The reprimand was quite a surprise for the actor not used to such matter-of-fact comments from local technicians. But with Tony around, there was no time to nurse ruffled egos. “The actors were hard-working but their pace was often a bit easy,” says Tony. “As regards the Indian stuntmen, only a few were veterans, but even they weren’t good at martial arts. Their talent, however, suffices for moderate Indian action scenes.”

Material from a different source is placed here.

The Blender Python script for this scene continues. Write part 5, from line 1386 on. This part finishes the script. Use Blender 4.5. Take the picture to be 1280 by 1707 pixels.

Leung enjoys a legendary status as one of Asia’s most respected action choreographers and martial artists and started his career with action sequences choreographed by Jackie Chan. I speak to him over the phone somewhere off Shanghai, where he is shooting one of his many action flicks (he’s starred in over 50 and directed five). He is all praise for his first professional Indian outing helmed by debutant director Sanjay Chauhan for Lahore. “Sanjay and his team were very professional and good colleagues. Whoever I met treated my stunt team with respect” he says. The discipline, adaptability and pace of the team were an eye-opener for the director. “Though they cost 15 times the local talent, in just 18 days, they canned more action than what local stuntmen would manage in two months,” says Chauhan.
Leung and his team of 12, including stuntmen, action directors and choreographers and body doubles, trained local stuntmen and actors for two weeks prior to the shoot. The biggest drawback was communication, he says, “Not all would understand English. We mostly communicated in sign language. Anyways, in our craft it’s the body that does all the talking.”